I believe this is the cosmology of God’s ultimate purpose for creation being worked out behind and beyond the recitation of the facts in these stories. This cosmology is a product of the Christian’s metaphysic concerning the nature and attributes of the Triune God.

The Beautiful Conclusion to the Two Earlier Stories

I believe the Apostle Paul corroborates this interpretation. Consider what he wrote about the Last Adam and the ultimate conclusion to the covenant promises we have in Him. It is found in 1 Corinthians 15:19-28. I will only quote verses 23-25, 28 (KJV),

But every man in his own order: Christ the firstfruits; afterward they that are Christ’s at his coming. Then cometh the end, when he shall have delivered up the kingdom to God, even the Father; when he shall have put down all rule and all authority and power. For he must reign, till he hath put all enemies under his feet. ... And when all things shall be subdued unto him, then shall the Son also himself be subject unto him that put all things under him, that God may be all in all.

These verses seem to me to be a more detailed description of Romans 11:36, “For of him, and through him, and to him, are all things: to whom be glory for ever. Amen.”

My Initial Application to Ending Abortion Now

In 1 Corinthians 15:19-28 I believe the regenerate find a God-ordained cosmologically-ordered purpose for which they have a covenant promise they can, by faith, “order their loves” toward. (See “On Being Carnally or Spiritually Minded”) The substance of that purpose is revealed only by a supernaturally bestowed faith that alone can provide evidence of it (Hebrews 11:1).

What is that purpose? “[T]o shew forth the praises of him who hath called you out of darkness into his marvellous light” (1 Peter 2:9, KJV).

But I don’t see in Scripture any covenant promises about the future of the geopolitical state presently known as the United States or its constitutive states, their more immediate futures, or what their respective enacted laws regarding abortion will accomplish, particularly on a timetable that seems suitable to us: Now.

To think we have promises on these matters would seem to me to be the sin of presumption. See Psalm 19:13. Its root is usually pride. Pride can be believing God for what He has not promised.

God hates pride, and those political types like Nebuchadnezzar who “walk in pride, he is able to abase.”(Daniel 4:37). I know, because I was such a person.

Applying My Application to Me

For several years I presented to Christian legal and public policy organization, Christian legislators, denominational leaders in my state, and some Christian “influencers” in media, a constitutionally viable way for states to recognize as lawful a martial relation once again defined exclusively and exhaustively in terms of male and female. It would have overcome the U.S. Supreme Court’s conclusion in Obergefell that the marital relation is lawful because it exists by virtue of state statutes.

I just knew they would rejoice and embrace it.
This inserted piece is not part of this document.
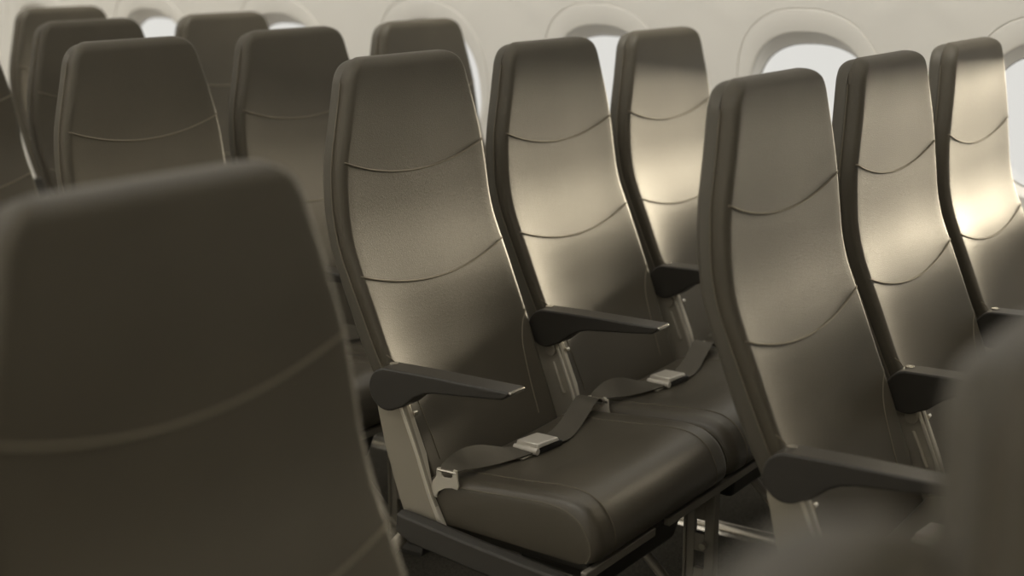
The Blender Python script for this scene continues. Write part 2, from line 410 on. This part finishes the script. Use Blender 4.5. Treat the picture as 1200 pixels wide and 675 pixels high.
def make_seat(label):
    t = thing('cabin_seat', label, 'airplane seat', group=SEATS_GROUP)
    b = build('backrest', make_backrest(), 'leather', t, angle=60)
    for q in make_stitching(): build('stitching', q, 'thread', b)
    for q in make_piping(): build('piping', q, 'seam', b)
    build('back_shell', make_shell(), 'shell', t, angle=60)
    c = build('seat_cushion', make_cushion(), 'cushion', t, angle=60)
    for q in cush_seams(): build('stitching', q, 'seam', c)
    bm = bmesh.new(); box(bm, -0.225, 0.225, -0.53, -0.17, 0.322, 0.3425); build('seat_pan', bm, 'pan', t, bevel=0.004)
    make_armrest(t)
    # life vest pouch under the pan
    bm = bmesh.new(); loft(bm, [[(-0.13, -0.50, 0.252), (0.13, -0.50, 0.252), (0.13, -0.325, 0.262), (-0.13, -0.325, 0.262)], [(-0.15, -0.515, 0.321), (0.15, -0.515, 0.321), (0.15, -0.31, 0.321), (-0.15, -0.31, 0.321)]])
    build('life_vest_pouch', bm, 'black', t, bevel=0.01)
    # belt
    anchor(t, -0.2465, 0.0); anchor(t, 0.2455, -0.010)
    bm = bmesh.new()
    ribbon(bm, [(-0.248, -0.252, 0.449), (-0.232, -0.254, 0.456), (-0.200, -0.258, 0.459), (-0.155, -0.264, 0.454), (-0.110, -0.270, 0.4455), (-0.070, -0.276, 0.4385), (-0.035, -0.281, 0.4355)],
           [(0, 0.0185, 0.001), (0.003, 0.019, 0.005), (0.004, 0.017, 0.013), (0.002, 0.016, 0.0155), (0, 0.0195, 0.010), (0, 0.0225, 0.003), (0.002, 0.0235, 0)])
    build('belt_strap', bm, 'belt', t)
    bm = bmesh.new()
    ribbon(bm, [(0.028, -0.288, 0.4355), (0.065, -0.286, 0.4345), (0.115, -0.276, 0.440), (0.165, -0.263, 0.450), (0.205, -0.254, 0.459), (0.232, -0.250, 0.458), (0.2455, -0.256, 0.449)],
           [(0.002, 0.0235, 0), (0.003, 0.023, 0.002), (0.004, 0.022, 0.005), (0.004, 0.022, 0.006), (0, 0.0215, 0.004), (0, 0.020, 0), (0, 0.019, 0)])
    build('belt_strap', bm, 'belt', t)
    bm = bmesh.new()
    loft(bm, [[(-0.043, -0.259, 0.4285), (-0.043, -0.306, 0.4285), (0.030, -0.313, 0.4285), (0.030, -0.262, 0.4285)], [(-0.043, -0.259, 0.4415), (-0.043, -0.306, 0.4415), (0.030, -0.313, 0.4415), (0.030, -0.262, 0.4415)]])
    k = build('belt_buckle', bm, 'black', t, bevel=0.003, label='steel lift-lever belt buckle')
    bm = bmesh.new(); loft(bm, [[(-0.046, -0.258, 0.4420), (-0.046, -0.308, 0.4420), (0.018, -0.314, 0.4420), (0.018, -0.262, 0.4420)], [(-0.044, -0.260, 0.4510), (-0.044, -0.306, 0.4510), (0.016, -0.311, 0.4490), (0.016, -0.264, 0.4490)]])
    build('lever', bm, 'buckle', k, bevel=0.002)
    bm = bmesh.new(); tube(bm, [(-0.048, -0.257, 0.4375), (-0.048, -0.309, 0.4375)], 0.0065, 12); build('roller', bm, 'buckle', k)
    bm = bmesh.new(); box(bm, -0.082, -0.046, -0.300, -0.262, 0.4295, 0.4330); build('latch_plate', bm, 'metal', k, bevel=0.001)
    return t
def children(o): return [c for c in bpy.data.objects if c.parent == o]
def copy_tree(o, parent=None):
    c = o.copy(); COL.objects.link(c)
    if parent: c.parent = parent
    for ch in KIDS.get(o.name, []): copy_tree(ch, c)
    return c
def index():
    KIDS.clear()
    for o in bpy.data.objects:
        if o.parent: KIDS.setdefault(o.parent.name, []).append(o)
KIDS = {}
# ------------------------------------------------------------------ seat frame of a row of three (origin: floor under the aisle seat)
def slot_plate(bm, x, t, y0, y1, z0, z1, slots):
    """upright plate in the y-z plane with oblong holes"""
    yc = (y0 + y1) / 2; hw = 0.011; edges = [z0]
    for c, h in slots: edges += [c - h, c + h]
    edges.append(z1)
    for a, b in zip(edges[0::2], edges[1::2]): box(bm, x - t, x + t, yc - hw, yc + hw, a, b)
    box(bm, x - t, x + t, y0, yc - hw, z0, z1); box(bm, x - t, x + t, yc + hw, y1, z0, z1)
def make_frame(label):
    t = thing('seat_frame', label, 'seat frame', group='metal seat frames under the rows')
    for y, nm in ((-0.272, 'beam'), (-0.198, 'beam')):
        bm = bmesh.new(); tube(bm, [(-0.20, y, 0.300), (1.20, y, 0.300)], 0.0215, 16); build(nm, bm, 'leg', t, angle=60)
    bm = bmesh.new()
    for a, b in ((-0.262, -0.03), (0.02, 0.74), (0.79, 1.24)): box(bm, a, b, -0.548, -0.536, 0.325, 0.341)
    build('front_rail', bm, 'leg', t, bevel=0.002)
    for x, s in ((-0.2562, 1), (1.2562, -1)):
        bm = bmesh.new()
        sec = [(0.0, 0.0), (0.0, 0.030), (-0.012, 0.036), (-0.030, 0.030), (-0.034, -0.012), (-0.020, -0.016)]
        loops = []
        for y, z, k in ((-0.165, 0.340, 0.75), (-0.20, 0.330, 1), (-0.35, 0.313, 1), (-0.50, 0.302, 0.9), (-0.54, 0.303, 0.6), (-0.556, 0.308, 0.3)):
            loops.append([(x + s * dx * (0.5 + 0.5 * k), y, z + dz * k) for dx, dz in sec])
        loft(bm, loops); build('side_shroud', bm, 'pan', t, bevel=0.003)
    for x in (0.25, 0.75):
        bm = bmesh.new(); slot_plate(bm, x, 0.006, -0.525, -0.465, 0.03, 0.318, ((0.10, 0.018), (0.165, 0.018), (0.235, 0.014)))
        box(bm, x - 0.010, x + 0.010, -0.529, -0.523, 0.03, 0.318); box(bm, x - 0.010, x + 0.010, -0.467, -0.461, 0.03, 0.318)
        lg = build('front_leg', bm, 'leg', t, bevel=0.0012)
        bm = bmesh.new(); tube(bm, [(x - 0.010, -0.508, 0.200), (x - 0.020, -0.508, 0.200)], 0.007, 8); build('bolt', bm, 'metal', lg)
        bm = bmesh.new(); prism_x(bm, [(-0.235, 0.290), (-0.190, 0.290), (-0.150, 0.02), (-0.205, 0.02)], x - 0.010, x + 0.010)
        build('rear_leg', bm, 'leg', t, bevel=0.002)
        bm = bmesh.new(); tube(bm, [(x, -0.48, 0.05), (x, -0.225, 0.275)], 0.011, 10); build('brace', bm, 'leg', t)
        bm = bmesh.new(); n = 10
        sec = [(0.014 * math.cos(PI * i / n), 0.005 + 0.019 * math.sin(PI * i / n)) for i in range(n + 1)] + [(-0.022, 0.0), (0.022, 0.0)]
        y0, y1 = (-0.80, -0.14) if x > 0.5 else (-0.56, -0.12)
        loft(bm, [[(x + a, y, b) for a, b in sec] for y in (y0, y1)]); build('floor_rail', bm, 'rail' if x > 0.5 else 'pan', t, angle=50)
    bm = bmesh.new(); tube(bm, spline([(-0.262, -0.165, 0.315), (-0.30, -0.168, 0.303), (-0.335, -0.172, 0.288)], 4), 0.0115, 12); tb = build('aisle_bar', bm, 'metal', t)
    bm = bmesh.new(); tube(bm, [(-0.330, -0.172, 0.290), (-0.338, -0.173, 0.2865)], 0.015, 12); build('bar_end', bm, 'metal', tb)
    return t

PITCH_Y = 0.753
ROWY = dict(G=-PITCH_Y, H=-PITCH_Y - 0.040, B=0.0, A=PITCH_Y, C=2 * PITCH_Y, D=3 * PITCH_Y, E=4 * PITCH_Y)
SEATS = [
    ('A', 0, 'aisle seat in mid-picture with a buckled belt and a bright streak beside its armrest'),
    ('A', 1, 'middle seat with belt and armrest in full view, right of the streaked aisle seat'),
    ('A', 2, 'window seat of the belted row, its right side hidden by the sunlit aisle seat'),
    ('B', 0, 'sunlit aisle seat, largest at the right, its long armrest pointing at the blurred seats'),
    ('B', 1, 'sunlit middle seat directly under the large clear window, its armrest half hidden by blur'),
    ('B', 2, 'palest sunlit window seat, at the right edge of the photo'),
    ('C', 0, 'shaded aisle seat seen right above the top of the large blurred seat'),
    ('C', 1, 'shaded middle seat right behind the streaked aisle seat, its lower right hidden by it'),
    ('C', 2, 'shaded window seat whose top alone shows just above the streaked aisle seat'),
    ('D', 0, 'aisle seat cut off by the left edge, its right side beside a thin pale bracket'),
    ('D', 1, 'shaded seat second from the back in the overlapping trio at upper left'),
    ('D', 2, 'far window seat framed between the aisle and middle seats of the shaded row'),
    ('E', 2, 'rearmost seat at the upper left corner, its top touching a far window'),
]
proto = make_seat(SEATS[0][2]); proto.location = (0, PITCH_Y, 0); index()
for r, j, lab in SEATS[1:]:
    o = copy_tree(proto); o.location = (0.5 * j, ROWY[r], 0); o['label'] = lab
SX = -1.2737
for x, y, lab in ((SX, ROWY['B'], 'large blurred dark seat filling the lower left, across the aisle from the others'),
                  (SX, ROWY['G'] - 0.030, 'pale blurred seat top rising at the lower right corner, nearest the camera'),
                  (SX - 0.5, ROWY['G'] - 0.045, 'low blurred seat top along the bottom edge, left of the corner one')):
    o = copy_tree(proto); o.location = (x, y, 0); o['label'] = lab
for o in list(bpy.data.objects):             # the aisle-side brackets are plain plates
    if o.name.startswith('boss') and o.parent and abs(o.parent.parent.location.x % 0.5) < 1e-6 and o.parent.parent.location.x == 0: bpy.data.objects.remove(o)
fr = make_frame('metal frame and slotted legs carrying the belted row of seats'); fr.location = (0, PITCH_Y, 0); index()
for x, r, lab in ((0, 'B', 'metal frame under the sunlit row at the right'), (0, 'C', 'metal frame under the shaded row, legs seen beside the large blurred seat'),
                  (0, 'D', 'metal frame under the row of the seat cut off by the left edge'), (0, 'E', 'metal frame under the rearmost seat'),
                  (SX - 1.0, 'B', 'metal frame under the large blurred seat at lower left'), (SX - 1.0, 'H', 'metal frame under the blurred seats at lower right')):
    o = copy_tree(fr); o.location = (x, ROWY[r], 0); o['label'] = lab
None did nor have they now.

I was humbled. God’s timetable was not mine.

Next week I will provide another application of these two creation stories to the legislation being offered on the supposition that it will end abortion now.

1

See Robert Haldane, Exposition of the Epistle to the Romans, 444. Haldane writes that Romans 8:6 “contrasts . . . opposite states and conditions. These two states of carnal and spiritual mindedness include and divide the whole world. All men belong either to the one or the other. They are either in the flesh or in the Spirit; in a state of nature or in a state of grace. For to be carnally minded is death. — This is the awful state of the carnal mind — the mind of the flesh without faith in Christ, and renovation of the Spirit of God. It is death spiritual and eternal. All the works of those who are in this state are ‘dead works,’ Hebrews 9:14.” John Owen is to the same effect in his treatise, The Grace and Duty of Being Spiritually Minded, 14. He says carnally minded and spiritually minded “constitute two states of mankind, unto the one of which every individual person in the world doth belong; and it is of the highest concernment unto the souls of men to know whether of them they appertain unto.”